With so many 'new' bluegrass acts comprised of shuffled decks drawn out of other bands, it is refreshing to find a solid release from a combo consisting of a quartet of pickers not well known outside their respective hometowns or instrumental specialties. Solivan's the name on the sleeve, so it is his clear-eyed vocal that takes center stage on a set of songs that eschew traditional favorites for new originals from the band members and their close friends.

Instrumentally, Mike Mumford shines throughout on banjo, and guitarist Lincoln Meyers' melodic lines bridge the verses on songs such as the tender Hello Friend in a way that adds to the emotions expressed in the lyrics.

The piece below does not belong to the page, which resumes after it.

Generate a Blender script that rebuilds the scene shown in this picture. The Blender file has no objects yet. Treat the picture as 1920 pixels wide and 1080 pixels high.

Just because Solivan doesn't tap into the standards of his chosen genre doesn't mean he won't accept some outside ideas, however.

Together We'll Fly is a Solivan tune that sounds like a '70s country tune set to bluegrass, while July You're a Woman actually is a classic country-folk song from John Stewart that the band "Bluegrassed all over," according to the liner notes.

Solivan is obviously influenced by the more contemporary bluegrass of groups such as Blue Highway or Kenny & Amanda Smith, but he's also enough of a student of traditional fare to include a powerful a capella rendition of the Stanley Brothers gospel classic Paul and Silas.

It is Solivan's own songs that steal the show here, however, with Tarred and Feathered sounding every bit like a classic you've just not heard before and the homelessness study Left Out in the Cold as good a topical song as any this side of Chris Jones.

Solivan may not be the most well-known singer/mandolin player in bluegrass, and his band may not have instant name recognition on the festival circuit, but this latest album is proof that one doesn't have to pack the lineup with ringers to produce a winning team.